**Challenge**.
In the data that follows, count every line holding the string "adjoining" and give the count alone.

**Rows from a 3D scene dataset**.
>>>

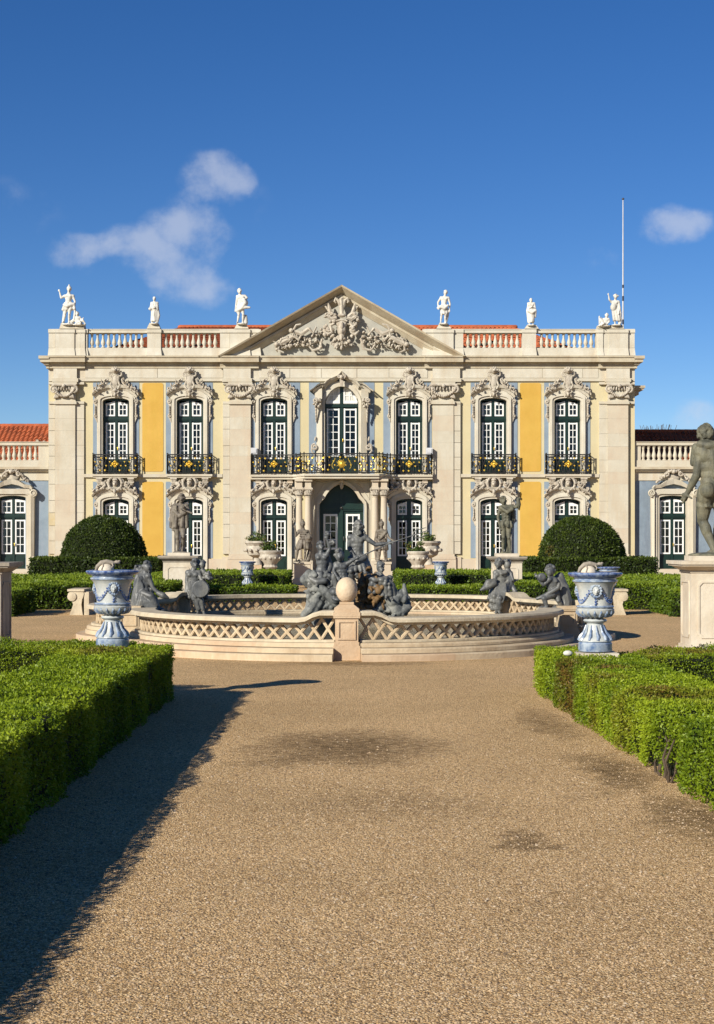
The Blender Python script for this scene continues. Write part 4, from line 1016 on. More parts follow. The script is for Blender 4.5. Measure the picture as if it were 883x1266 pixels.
# ---------------------------------------------------------------- side wings
def wing(cx, xin, xout, sgn, label):
    """cx = door centre, xin = edge at the main block, xout = far end beyond the frame"""
    w = thing('palace_wing', label, 'palace wing', (X(PX0, D), D, 0))
    a, b = min(xin, xout), max(xin, xout); q = -.32
    def B(name, material, boxes, parent=None, **k): return parts(name, material, parent or w, boxes, smooth=False, **k)
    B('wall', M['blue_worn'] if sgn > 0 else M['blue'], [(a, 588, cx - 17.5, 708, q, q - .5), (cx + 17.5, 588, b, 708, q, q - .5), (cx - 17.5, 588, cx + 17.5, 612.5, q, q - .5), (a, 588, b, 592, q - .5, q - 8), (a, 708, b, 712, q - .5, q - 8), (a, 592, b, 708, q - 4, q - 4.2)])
    B('cornice', M['cornice'], [(a, 577, b, 580, q + .35, q - .4), (a, 580, b, 582.5, q + .22, q - .4)])
    fz_ = B('frieze', M['stone'], [(a, 582.5, b, 594, q + .05, q - .4)])
    B('parapet_rail', M['stone'], [(a, 546.5, b, 550.5, q + .2, q - .25), (a, 545.9, b, 546.5, q + .24, q - .29), (a, 569, b, 577, q + .18, q - .25)])
    bx = [(47.5, 60)] if sgn < 0 else [(785, 792.5)]
    for (p0, p1) in bx: B('parapet_pier', M['stone'], [(p0, 550.5, p1, 569, q + .12, q - .2)])
    me = bpy.data.meshes.get('wing_baluster')
    if me is None:
        m_ = MB(); h = u(18.5); m_.lathe([(.08, 0), (.10, .02), (.10, .05), (.06, .08), (.065, .11), (.105, .2), (.105, .26), (.085, .33), (.055, .45), (.05, .53), (.065, .56), (.055, .6), (.095, .65), (.095, h)], (0, 0, 0), 10)
        me = m_.mesh('wing_baluster', M['stone'])
    if sgn < 0: row(3, 42.3 + .3, 569, q + .02, w, 7, me); row(-55, -3.5, 569, q + .02, w, 8, me)
    else: row(797, 843, 569, q + .02, w, 8, me); row(849.6, 895, 569, q + .02, w, 8, me)
    # door
    d = make_window(w, 17.2, 608, 705.5, 616.5, 634.5, 642.5, 685, PX0 - 14.8, PX0 - 1.8, 2, 4, 2.2)
    d.location = ((cx - PX0) / S, -q, 0)
    mb = MB()
    for (hi, ti, si, ho, to, so, p, pb) in [(17, 612.5, 615.5, 20, 609.8, 613, .10, -.3), (20, 609.8, 613, 24, 606, 609, .18, .001)]:
        A = [(-hi, 704)] + arc(hi, ti, si) + [(hi, 704)]; Bq = [(-ho, 704)] + arc(ho, to, so) + [(ho, 704)]
        mb.ribbon(FP(off(A)), FP(off(Bq)), -p, -pb)
    for s_ in (-1, 1):
        ribbon2(mb, off([(s_ * 24, 608), (s_ * 24, 704)]), off([(s_ * 28, 614), (s_ * 27, 704)]), .3, .22, .001)
        FB(mb, PX0 + min(s_ * 23.9, s_ * 28.6), 688, PX0 + max(s_ * 23.9, s_ * 28.6), 704.2, .26, .001)
    s = mb.build('door_surround', M['stone'], w, ((cx - PX0) / S, -q, 0), smooth=False)
    mb = MB()
    ribbon2(mb, off([(-26, 602.5), (-23.5, 599.6), (-16, 598.5), (-9, 594), (0, 591.5), (9, 594), (16, 598.5), (23.5, 599.6), (26, 602.5)]), off([(-25, 606), (-22, 603.5), (-16, 603), (-9, 600), (0, 598), (9, 600), (16, 603), (22, 603.5), (25, 606)]), .40, .3, .001)
    ribbon2(mb, off([(-22, 604), (22, 604)]), off([(-24, 610.5), (24, 610.5)]), .24, .2, .001)
    mb.build('hood', M['stone_white'], s, smooth=False)
    for s_ in (-1, 1):
        o = Orn(); o.mb.lathe([(u(1.6), 0), (u(4.6), .02), (u(4.6), .10), (u(3.4), .13), (u(3.3), .08), (u(1.8), .1), (u(1.2), .13), (.001, .13)], (0, 0, 0), 16)
        o.mb.V = [(fx(PX0 + s_ * 27.3) + x, -.22 - z, fz(609.5) + y) for x, y, z in o.mb.V]
        o.sp(s_ * 27.3, 609.5, 4.6, 1.6, R(-90), 1.5 * s_, .8, .36); o.mb.build('scroll', M['stone'], s)
    o = Orn(); rr = random.Random(14)
    for s_ in (-1, 1):
        for k in range(16): t = k / 15; o.e(s_ * (3 + 18 * t), 583 + 13 * t ** 1.5 + rr.uniform(-1.5, 1.5), rr.uniform(1, 2.2), rr.uniform(1, 2.2), .22 + rr.uniform(0, .1), .1)
        o.sp(s_ * 9, 586, 3.2, .8, R(90), 1.3 * s_, 1.1, .28); o.leaf(s_ * 4, 583, R(90 - 50 * s_), 6, 1.5, .28)
    o.e(0, 583, 3.4, 3, .3, .16); o.e(0, 590, 8, 5, .12, .08)
    o.mb.build('crest', M['carved'], s)
    sb = MB(); FB(sb, PX0 - 24, 703.8, PX0 + 24, 707.5, .75, -.3); FB(sb, PX0 - 27, 707.5, PX0 + 27, 711.6, 1.15, -.2); FB(sb, PX0 - 30, 711.6, PX0 + 30, 720.4, 1.5, -.1); sb.build('door_step', M['stone_pink'], s, smooth=False)
    B('plinth', M['stone_pink'], [(a, 700, cx - 28, 720.4, q + .12, q - .3), (cx + 28, 700, b, 720.4, q + .12, q - .3)])
    # roof
    y0r = 2.5; z0r = fz(574); y1r = 6.6; z1r = HC + (CY - (527 if sgn < 0 else 534)) * (D + y1r) / FPX
    core = MB(); core.box(fx(a), fx(b), 2.4, 10, fz(590), z0r - .05); rfw = core.build('roof', M['stone'], w, smooth=False)
    tiled_roof('roof_tiles', rfw, fx(a), fx(b), fx(a), fx(b), y0r, z0r, y1r, z1r, .235, 11)
    mb = MB(); mb.add([(fx(a), y1r, z1r), (fx(b), y1r, z1r), (fx(b), 10.7, z0r), (fx(a), 10.7, z0r)], [(0, 1, 2, 3)]); mb.build('roof_side', M['tile'], rfw, smooth=False)
    mb = MB(); n = int((fx(b) - fx(a)) / .42)
    for k in range(n): xx = fx(a) + .42 * k; mb.cap((xx, y1r, z1r + .02), (xx + .42, y1r, z1r + .03), .12, .10, 8)
    tag(mb.build('ridge_tiles', M['tile'], rfw), kind='stuff')
    return w, rfw
wl, rfl = wing(14, 59.9, -120, -1, 'low blue wing with a tiled roof adjoining the left end of the palace block')
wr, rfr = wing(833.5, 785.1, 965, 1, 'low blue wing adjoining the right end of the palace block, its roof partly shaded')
mb = MB(); bx_, by_, bz_ = fx(24), 4.6, fz(545); mb.frustum(bx_ - .2, bx_ + .25, by_ - .3, by_ + .5, bz_ - .25, bx_ - .08, bx_ + .02, by_, by_ + .4, bz_ + .35); mb.cap((bx_ + .25, by_, bz_ - .1), (bx_ + .33, by_, bz_ + .22), .08, .09, 8)
mb.build('roof_vent', M['grey_stone'], rfl)
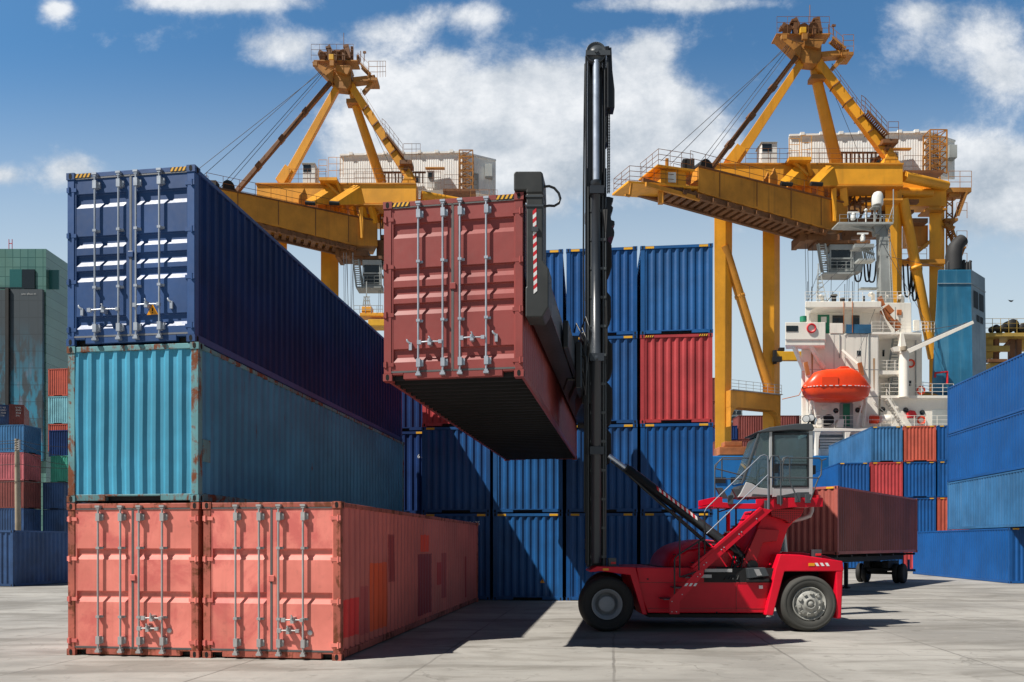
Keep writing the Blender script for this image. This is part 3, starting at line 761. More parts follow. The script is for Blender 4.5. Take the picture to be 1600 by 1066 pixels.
# cab shell
YC0, YC1 = YN+.35, YN+1.35
mb = MB()
mb.pp([(1184,674),(1203,667.5),(1243,662),(1269,661.5),(1273,669),(1271,673),(1238,672),(1186,676)], YC0-.04, YC1+.04); roof = mb.build('cab_roof', M['dgrey'], LT, bevel=.02)
def pillar(mbx, a, b, w, Y, d=.07, m=0):
    (x0,y0),(x1,y1) = a,b
    mbx.pp([(x0-w/2,y0),(x0+w/2,y0),(x1+w/2,y1),(x1-w/2,y1)], Y, Y+d, m)
mb = MB()
for Y in (YC0, YC1-.07):
    pillar(mb, (1204.5,674), (1204.5,774), 4.5, Y); pillar(mb, (1267,672), (1267,774), 6.5, Y)
mb.build('cab_frame', M['lgrey'], LT, bevel=.01)
mb = MB()
for Y in (YC0+.01, YC1-.08):
    mb = MB(); pillar(mb, (1187.5,675), (1160,756), 3.4, Y); mb.build('front_pillar', M['dgrey'], LT, bevel=.01)
mb = MB()
mb.pp([(1153,777),(1158,770),(1166,753),(1176,756),(1186,762),(1202,764),(1202,777)], YC0+.002, YC0+.06)
mb.pp([(1206.8,762),(1264,760),(1264,777),(1206.8,777)], YC0+.004, YC0+.06)
mb.build('cab_lower_panel', M['lgrey'], LT, bevel=.012)
mb = MB(); mb.pp([(1153,777),(1158,770),(1164,757),(1165.5,757),(1160,771),(1155,777)], YC0+.062, YC1-.002); mb.pp([(1158,774),(1262,774),(1262,777),(1158,777)], YC0+.062, YC1-.004); mb.pp([(1158,772),(1176,756),(1264,760),(1264,773.5),(1158,773.5)], YC1-.06, YC1-.004)
mb.build('cab_floor', M['dgrey'], LT)
mb = MB(); mb.pp([(1222,774),(1246,769.5),(1264,769),(1264,777),(1222,777)], YC0-.004, YC0+.002); mb.pp([(1174,776),(1176,772),(1202,773.5),(1202,777)], YC0-.006, YC0+.001); mb.build('rub_panel', M['dgrey'], LT)
# glass
mb = MB(); mb.pp([(1188,677),(1202.3,675),(1202.3,763.5),(1187,761.5),(1177,755),(1163,752)], YC0+.025, YC0+.035); mb.build('side_window', M['cabglass'], LT)
mb = MB(); mb.pp([(1208.2,677),(1263,676),(1263,760),(1208.2,760)], YC0+.02, YC0+.03); dg = mb.build('door_glass', M['cabglass'], LT)
mb = MB()
for (x0,y0,x1,y1) in ((1208,678,1263,678),(1208,760,1263,760),(1209,677,1209,761),(1262.6,677,1262.6,761),(1208,726,1263,726)):
    if x0 == x1: mb.pp([(x0-1.2,y0),(x0+1.2,y0),(x0+1.2,y1),(x0-1.2,y1)], YC0-.006, YC0+.015)
    else: mb.pp([(x0,y0-1.3),(x1,y0-1.3),(x1,y0+1.3),(x0,y0+1.3)], YC0-.008, YC0+.013)
mb.build('window_seal', M['black'], LT).parent = dg
mb = MB(); mb.pp([(1210,725),(1217,725),(1217,739),(1210,739)], YC0-.03, YC0-.008); mb.build('door_latch', M['black'], LT, bevel=.01).parent = dg
mb = MB(); mb.pp([(1188,678),(1189.5,678),(1163,753),(1161.5,753)], YC0+.08, YC1-.09); mb.build('windscreen', M['cabglass'], LT)
mb = MB(); mb.pp([(1190,677),(1202,675),(1263,675),(1263,760),(1166,760)], YC1-.03, YC1-.02); mb.build('far_window', M['cabglass'], LT)
mb = MB(); mb.pp([(1265,680),(1266,680),(1266,758),(1265,758)], YC0+.08, YC1-.09); mb.build('rear_window', M['cabglass'], LT)
mb = MB(); mb.pp([(1225,765),(1252,765),(1254,742),(1260,700),(1252,698),(1246,738),(1226,748)], YC0+.25, YC0+.75); mb.build('operator_seat', M['seat'], LT, bevel=.05)
mb = MB(); mb.lathe(P(1199,738,YC0+.5), (-.6,0,1), [(.20,-.012),(.215,0),(.20,.012),(.188,0)], 20, closed=True); mb.bar(P(1199,738,YC0+.5), P(1188,768,YC0+.5), .05); mb.pp([(1172,765),(1186,765),(1184,745),(1176,750)], YC0+.2, YC0+.8); mb.build('steering_console', M['seat'], LT)
mb = MB(); mb.pbox(1208.5, 1226, 676, 683, YC0+.1, YC1-.1); mb.build('sun_visor', M['seat'], LT)
mb = MB(); mb.pbox(1270.8, 1275, 727, 741, YC0+.2, YC0+.9); mb.build('air_intake', M['black'], LT, bevel=.01)
# work lights
mb = MB(); mb.bar(P(1262,662,YC0+.2), P(1268,655,YC0+.2), .03); mb.build('light_bracket', M['black'], LT)
for (x_, y_, Y, s) in ((1259.5,654.5,YC0-.02,.4),(1267,653,YC0-.02,.4),(1273,658,YC0+.1,1)):
    mb = MB(); c = P(x_, y_, Y); nrm = Vector((-.25, -1, -.2)) if s < 1 else Vector((.8, -.6, -.2))
    mb.lathe(c, nrm, [(.03,-.10),(.07,-.07),(.085,-.02),(.085,.02),(.075,.022)], 12); mb.lathe(c, nrm, [(.072,.0225),(.001,.026)], 12, 1); mb.build('work_light', [M['dgrey'], M['lamp']], LT)
# handrails
def tubes(name, lists, r, mat, Y, n=6):
    mb = MB()
    for l in lists: mb.tube([P(q[0], q[1], q[2] if len(q) > 2 else Y) for q in l], r, n)
    return mb.build(name, mat, LT)
tubes('stair_handrail', [[(1101,800),(1104,794),(1188,713),(1194,710.5),(1199,713),(1200,722),(1200,800)], [(1104,834),(1200,742)]], .0125, M['railg'], YN-.03, 8)
tubes('stair_rail_post', [[(1101,800),(1101,858),(1102,888)]], .020, M['black'], YN-.03)
tubes('lower_handrail', [[(1054,946),(1054,874),(1057,869),(1092,846),(1101,842)], [(1092,846),(1092,905)], [(1062,902),(1062,850),(1062,812)], [(1100,890),(1062,902)]], .019, M['black'], YN-.40)
tubes('cab_railing', [[(1202,800),(1202,722),(1204,714),(1210,712),(1216,713),(1220,720),(1220,790)], [(1223,752),(1223,726),(1226,717),(1232,715.5),(1280,716),(1284,720),(1283,742),(1279,747)], [(1202,746),(1280,747)], [(1234,716),(1234,752),(1247,782)], [(1279,747),(1266,782)], [(1234,716),(1230,714),(1224,716),(1222,722)], [(1283,720),(1291,717)]], .016, M['dgrey'], YN+.02)
tubes('cab_railing', [[(1180,722),(1176,716),(1130,715),(1117,727),(1117,790)], [(1117,732),(1180,748)], [(1128,715),(1128,748)], [(1182,750),(1185,735),(1190,730),(1197,732),(1197,760)], [(1180,748),(1168,782)], [(1117,748),(1180,749)]], .016, M['dgrey'], YN+.5)
tubes('cab_railing', [[(1180,718),(1125,718),(1117,732),(1117,790)], [(1128,748),(1180,749)]], .014, M['dgrey'], YN+1.55)
mb = MB()
for (x_, y_) in ((1199,790),(1219,782),(1247,779),(1263,780),(1142,782)): mb.pp([(x_-4,y_-8),(x_+4,y_-8),(x_+4,y_+6),(x_-4,y_+6)], YN+.03, YN+.095)
mb.build('rail_bracket', M['dgrey'], LT, bevel=.006)
mb = MB()
for (x_, y_) in ((1125,779),(1150,781)): mb.pp([(x_-6,y_-17),(x_+4,y_-17),(x_+13,y_),(x_+3,y_)], YN+.5, YN+.6)
mb.build('mirror_bracket', M['dgrey'], LT, bevel=.006)
mb = MB(); mb.cyl(P(1275,786,YN+.5), P(1275,774,YN+.5), .10, n=12); mb.cyl(P(1275,774,YN+.5), P(1275,765,YN+.5), .055, .03, n=12); mb.build('red_beacon', M['redw'], LT)
# tilt cylinders
for dY in (.55, 2.35):
    Yt = YN+dY
    a = P(951, 712, Yt); q = P(977, 731, Yt); e = P(1152, 863, Yt); k = P(1172, 884, Yt)
    mb = MB(); mb.tube([q, q.lerp(e, .02), q.lerp(e, .021), q.lerp(e, .985), q.lerp(e, .99), e], [.10, .10, .115, .115, .125, .125], 18); tc = mb.build('tilt_cylinder', M['black'], LT)
    mb = MB(); mb.tube([a, q], .052, 14); mb.build('cylinder_rod', M['chrome'], LT).parent = tc
    mb = MB(); mb.tube([e, k], .10, 16); mb.cyl(k+Vector((0,-.2,0)), k+Vector((0,.2,0)), .13, n=18); mb.build('cylinder_mount', M['black'], LT).parent = tc
    mb = MB(); mb.tube([q+Vector((.1,-.05,-.20)), e+Vector((-.4,-.05,-.09))], .035, 8); mb.tube([a+Vector((.05,-.02,-.14)), q+Vector((.1,-.05,-.20))], .02, 6); mb.build('hydraulic_pipe', M['black'], LT).parent = tc
    if dY < 1:
        d = (e-q).normalized(); s0 = P(1022, 763.5, Yt); nn = Vector((-d.z, 0, d.x)); nn = nn if nn.z > 0 else -nn
        L = (P(1085, 811, Yt)-s0).length; mb = MB(); base = q+d*((s0-q).dot(d)); k_ = 18
        for i in range(k_):
            f0 = L*i/k_; w = L/k_
            for jj in range(3):
                def pt(u, ang): return base+d*u+nn*.1185*math.cos(ang)+Vector((0,-1,0))*.1185*math.sin(ang)
                a0, a1 = .80+jj*.22, .80+(jj+1)*.22
                o0, o1 = jj*w*.3, (jj+1)*w*.3
                mb.add([pt(f0+o0, a0), pt(f0+w+o0, a0), pt(f0+w+o1, a1), pt(f0+o1, a1)], [(0,1,2,3)], (i//2) % 2 if k_ > 20 else i % 2)
        mb.build('warning_tape', [M['redw'], M['whitew']], LT).parent = tc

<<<

**Finished task**.
2